▶ **Exercise requirements**: Set down each line of the material that follows, exactly, with no pictures.

------------

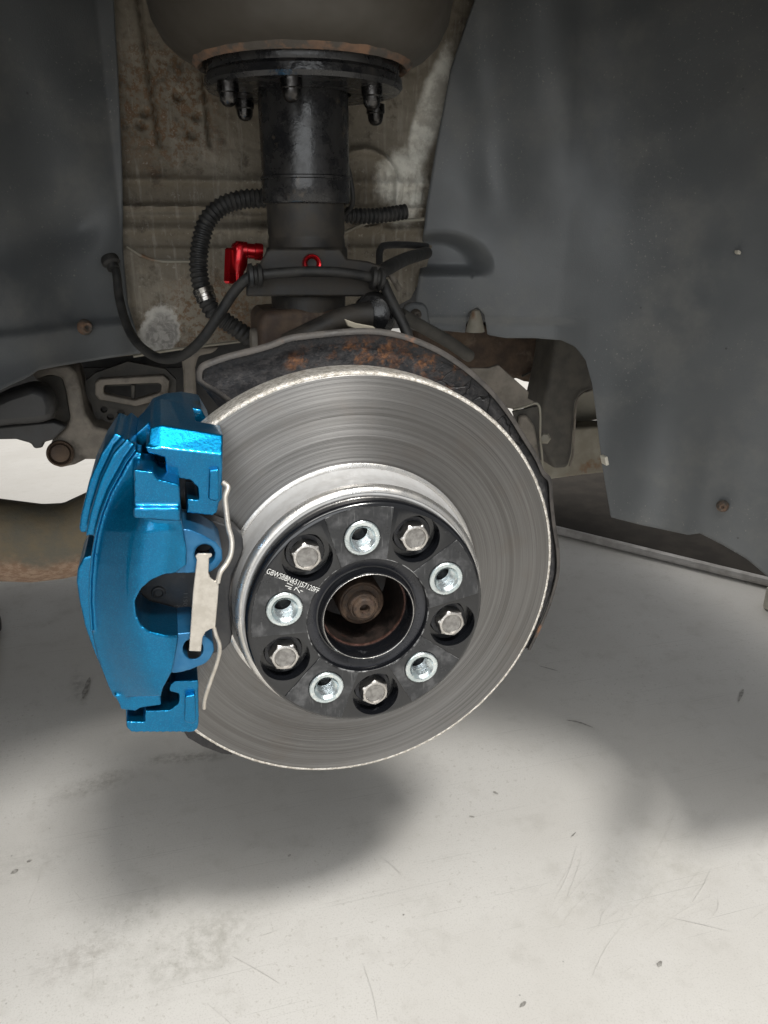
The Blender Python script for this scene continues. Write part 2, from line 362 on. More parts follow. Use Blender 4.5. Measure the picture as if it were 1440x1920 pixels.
t.set(col=c, rough=t.rng(n2, .3, .7, .55, .8), spec=.35).bump(t.math('ADD', n3, t.math('MULTIPLY', n2, 1.5)), .5, .0016); M['wing'] = t.m

# workshop floor: pale epoxy, scuffs, scratches, grit
t = NT('epoxy_floor'); n1 = t.noise(3.2, 5, .6); n2 = t.noise(22, 6, .65); n3 = t.noise(150, 4, .6)
c = t.mix(t.rng(n1, .3, .7), (.625, .604, .567), (.69, .673, .64))
c = t.mix(t.math('MULTIPLY', t.rng(n2, .5, .75), .35), c, (.47, .45, .41))
c = t.mix(t.math('MULTIPLY', t.rng(t.noise(520, 2, .6), .5, .72), .30), c, (.40, .385, .35))
c = t.mix(t.math('MULTIPLY', t.math('MULTIPLY', t.rng(n3, .58, .70), t.rng(n1, .42, .6)), .4), c, (.38, .355, .31))
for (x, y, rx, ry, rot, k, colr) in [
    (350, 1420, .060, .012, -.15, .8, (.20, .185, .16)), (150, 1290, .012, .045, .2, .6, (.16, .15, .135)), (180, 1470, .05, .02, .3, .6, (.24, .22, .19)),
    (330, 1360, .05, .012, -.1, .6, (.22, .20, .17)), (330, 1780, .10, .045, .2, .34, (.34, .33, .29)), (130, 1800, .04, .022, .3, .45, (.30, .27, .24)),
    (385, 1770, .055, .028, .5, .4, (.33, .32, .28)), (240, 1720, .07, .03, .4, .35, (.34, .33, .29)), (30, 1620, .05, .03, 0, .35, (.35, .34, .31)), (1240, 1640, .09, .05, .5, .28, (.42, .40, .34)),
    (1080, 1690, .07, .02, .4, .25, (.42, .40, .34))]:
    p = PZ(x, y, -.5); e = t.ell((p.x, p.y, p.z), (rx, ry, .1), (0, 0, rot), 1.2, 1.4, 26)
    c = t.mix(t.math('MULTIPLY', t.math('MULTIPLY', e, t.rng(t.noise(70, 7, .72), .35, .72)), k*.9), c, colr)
for i, (ang, sx, th) in enumerate([(.55, 46, .70), (-.25, 38, .71), (1.1, 42, .715), (2.2, 40, .72)]):
    mp = t.n('ShaderNodeMapping'); mp.inputs['Rotation'].default_value = (0, 0, ang); mp.inputs['Scale'].default_value = (sx*.09, sx*12, 1); mp.inputs['Location'].default_value = (i*3.1, i*7.7, 0)
    t.t.links.new(t.pos(), mp.inputs[0]); s1 = t.noise(1, 2, .5, vec=mp.outputs[0])
    c = t.mix(t.math('MULTIPLY', t.rng(s1, th, th+.05), .42), c, (.40, .39, .36))
spk = t.math('MULTIPLY', t.rng(t.voro(34), .0, .055, 1, 0), t.rng(t.noise(14, 2), .52, .56))
c = t.mix(t.math('MULTIPLY', spk, .7), c, (.13, .12, .11))
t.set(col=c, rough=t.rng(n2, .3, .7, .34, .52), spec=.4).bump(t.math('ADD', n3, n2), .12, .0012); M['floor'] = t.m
M['mark'] = simple('scuff_mark', (.24, .23, .21), (.46, .44, .41), .6, sc=160, bump=0)
M['scratch'] = simple('scratch_mark', (.53, .515, .485), (.64, .625, .595), .5, sc=90, bump=0)
M['ramp'] = simple('ramp_dark', (.040, .036, .032), (.055, .049, .043), .92, rv=.04, spec=.1, sc=18, bump=.2)
M['ramp_edge'] = simple('ramp_edge', (.46, .44, .42), (.34, .32, .30), .5, sc=30, bump=.2)

# ------------------------------------------------------------------ setting
FZ = -.5
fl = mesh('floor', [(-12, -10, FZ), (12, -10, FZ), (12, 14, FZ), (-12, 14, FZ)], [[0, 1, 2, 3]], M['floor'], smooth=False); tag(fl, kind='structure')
def floor_mark(name, pts, width, mat):
    """a thin worn line on the floor, pixel path put down on the floor plane"""
    path = crom([PZ(x, y, FZ+.0012) for x, y in pts], 6); V, Fc = [], []; m = len(path)
    for i, p in enumerate(path):
        d = (path[min(i+1, m-1)]-path[max(i-1, 0)]).normalized(); nrm = Vector((-d.y, d.x, 0)); k = math.sin(PI*(i+.35)/(m-.3))**.6
        wv = width*k*(.7+.6*random.random()); V += [p+nrm*wv, p-nrm*wv]
    Fc = [[2*i, 2*i+1, 2*i+3, 2*i+2] for i in range(m-1)]
    return mesh(name, V, Fc, mat, fl, smooth=False)
for pts, wd in [([(1062, 1350), (1085, 1354), (1112, 1364)], .0022), ([(1385, 1315), (1394, 1292)], .0022), ([(1234, 1812), (1240, 1802)], .0026), ([(1046, 1258), (1010, 1248)], .0014),
                ([(755, 1716), (758, 1714)], .0012), ([(925, 1484), (934, 1489)], .002), ([(155, 1310), (168, 1270)], .004), ([(975, 1888), (986, 1878)], .0018), ([(545, 1602), (540, 1606)], .0015), ([(20, 1638), (34, 1630)], .003), ([(50, 1616), (60, 1612)], .0025), ([(1080, 1560), (1070, 1570)], .001), ([(880, 1530), (890, 1532)], .0012)]:
    floor_mark('scuff', pts, wd, M['mark'])
for k in range(46):
    x = random.gauss(1180, 170); y = random.gauss(1660, 100); L = random.uniform(30, 170)*random.random()**.5+20; a = random.choice((-.75, -.6, -.9, -.65, .35, -1.15))+random.uniform(-.15, .15); b_ = random.uniform(-7, 7)
    floor_mark('scratch', [(x, y), (x+.5*L*math.cos(a)+b_, y+.5*L*math.sin(a)+b_*.5), (x+L*math.cos(a), y+L*math.sin(a))], random.uniform(.00015, .0003), M['scratch'])
for k in range(10):
    x = random.uniform(60, 800); y = random.uniform(1600, 1900); L = random.uniform(30, 120); a = random.uniform(0, 3)
    floor_mark('scratch', [(x, y), (x+.5*L*math.cos(a)+3, y+.5*L*math.sin(a)), (x+L*math.cos(a), y+L*math.sin(a))], .0004, M['scratch'])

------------

▶ **Full answer**:
The Blender Python script for this scene continues. Write part 2, from line 362 on. More parts follow. Use Blender 4.5. Measure the picture as if it were 1440x1920 pixels.
t.set(col=c, rough=t.rng(n2, .3, .7, .55, .8), spec=.35).bump(t.math('ADD', n3, t.math('MULTIPLY', n2, 1.5)), .5, .0016); M['wing'] = t.m

# workshop floor: pale epoxy, scuffs, scratches, grit
t = NT('epoxy_floor'); n1 = t.noise(3.2, 5, .6); n2 = t.noise(22, 6, .65); n3 = t.noise(150, 4, .6)
c = t.mix(t.rng(n1, .3, .7), (.625, .604, .567), (.69, .673, .64))
c = t.mix(t.math('MULTIPLY', t.rng(n2, .5, .75), .35), c, (.47, .45, .41))
c = t.mix(t.math('MULTIPLY', t.rng(t.noise(520, 2, .6), .5, .72), .30), c, (.40, .385, .35))
c = t.mix(t.math('MULTIPLY', t.math('MULTIPLY', t.rng(n3, .58, .70), t.rng(n1, .42, .6)), .4), c, (.38, .355, .31))
for (x, y, rx, ry, rot, k, colr) in [
    (350, 1420, .060, .012, -.15, .8, (.20, .185, .16)), (150, 1290, .012, .045, .2, .6, (.16, .15, .135)), (180, 1470, .05, .02, .3, .6, (.24, .22, .19)),
    (330, 1360, .05, .012, -.1, .6, (.22, .20, .17)), (330, 1780, .10, .045, .2, .34, (.34, .33, .29)), (130, 1800, .04, .022, .3, .45, (.30, .27, .24)),
    (385, 1770, .055, .028, .5, .4, (.33, .32, .28)), (240, 1720, .07, .03, .4, .35, (.34, .33, .29)), (30, 1620, .05, .03, 0, .35, (.35, .34, .31)), (1240, 1640, .09, .05, .5, .28, (.42, .40, .34)),
    (1080, 1690, .07, .02, .4, .25, (.42, .40, .34))]:
    p = PZ(x, y, -.5); e = t.ell((p.x, p.y, p.z), (rx, ry, .1), (0, 0, rot), 1.2, 1.4, 26)
    c = t.mix(t.math('MULTIPLY', t.math('MULTIPLY', e, t.rng(t.noise(70, 7, .72), .35, .72)), k*.9), c, colr)
for i, (ang, sx, th) in enumerate([(.55, 46, .70), (-.25, 38, .71), (1.1, 42, .715), (2.2, 40, .72)]):
    mp = t.n('ShaderNodeMapping'); mp.inputs['Rotation'].default_value = (0, 0, ang); mp.inputs['Scale'].default_value = (sx*.09, sx*12, 1); mp.inputs['Location'].default_value = (i*3.1, i*7.7, 0)
    t.t.links.new(t.pos(), mp.inputs[0]); s1 = t.noise(1, 2, .5, vec=mp.outputs[0])
    c = t.mix(t.math('MULTIPLY', t.rng(s1, th, th+.05), .42), c, (.40, .39, .36))
spk = t.math('MULTIPLY', t.rng(t.voro(34), .0, .055, 1, 0), t.rng(t.noise(14, 2), .52, .56))
c = t.mix(t.math('MULTIPLY', spk, .7), c, (.13, .12, .11))
t.set(col=c, rough=t.rng(n2, .3, .7, .34, .52), spec=.4).bump(t.math('ADD', n3, n2), .12, .0012); M['floor'] = t.m
M['mark'] = simple('scuff_mark', (.24, .23, .21), (.46, .44, .41), .6, sc=160, bump=0)
M['scratch'] = simple('scratch_mark', (.53, .515, .485), (.64, .625, .595), .5, sc=90, bump=0)
M['ramp'] = simple('ramp_dark', (.040, .036, .032), (.055, .049, .043), .92, rv=.04, spec=.1, sc=18, bump=.2)
M['ramp_edge'] = simple('ramp_edge', (.46, .44, .42), (.34, .32, .30), .5, sc=30, bump=.2)

# ------------------------------------------------------------------ setting
FZ = -.5
fl = mesh('floor', [(-12, -10, FZ), (12, -10, FZ), (12, 14, FZ), (-12, 14, FZ)], [[0, 1, 2, 3]], M['floor'], smooth=False); tag(fl, kind='structure')
def floor_mark(name, pts, width, mat):
    """a thin worn line on the floor, pixel path put down on the floor plane"""
    path = crom([PZ(x, y, FZ+.0012) for x, y in pts], 6); V, Fc = [], []; m = len(path)
    for i, p in enumerate(path):
        d = (path[min(i+1, m-1)]-path[max(i-1, 0)]).normalized(); nrm = Vector((-d.y, d.x, 0)); k = math.sin(PI*(i+.35)/(m-.3))**.6
        wv = width*k*(.7+.6*random.random()); V += [p+nrm*wv, p-nrm*wv]
    Fc = [[2*i, 2*i+1, 2*i+3, 2*i+2] for i in range(m-1)]
    return mesh(name, V, Fc, mat, fl, smooth=False)
for pts, wd in [([(1062, 1350), (1085, 1354), (1112, 1364)], .0022), ([(1385, 1315), (1394, 1292)], .0022), ([(1234, 1812), (1240, 1802)], .0026), ([(1046, 1258), (1010, 1248)], .0014),
                ([(755, 1716), (758, 1714)], .0012), ([(925, 1484), (934, 1489)], .002), ([(155, 1310), (168, 1270)], .004), ([(975, 1888), (986, 1878)], .0018), ([(545, 1602), (540, 1606)], .0015), ([(20, 1638), (34, 1630)], .003), ([(50, 1616), (60, 1612)], .0025), ([(1080, 1560), (1070, 1570)], .001), ([(880, 1530), (890, 1532)], .0012)]:
    floor_mark('scuff', pts, wd, M['mark'])
for k in range(46):
    x = random.gauss(1180, 170); y = random.gauss(1660, 100); L = random.uniform(30, 170)*random.random()**.5+20; a = random.choice((-.75, -.6, -.9, -.65, .35, -1.15))+random.uniform(-.15, .15); b_ = random.uniform(-7, 7)
    floor_mark('scratch', [(x, y), (x+.5*L*math.cos(a)+b_, y+.5*L*math.sin(a)+b_*.5), (x+L*math.cos(a), y+L*math.sin(a))], random.uniform(.00015, .0003), M['scratch'])
for k in range(10):
    x = random.uniform(60, 800); y = random.uniform(1600, 1900); L = random.uniform(30, 120); a = random.uniform(0, 3)
    floor_mark('scratch', [(x, y), (x+.5*L*math.cos(a)+3, y+.5*L*math.sin(a)), (x+L*math.cos(a), y+L*math.sin(a))], .0004, M['scratch'])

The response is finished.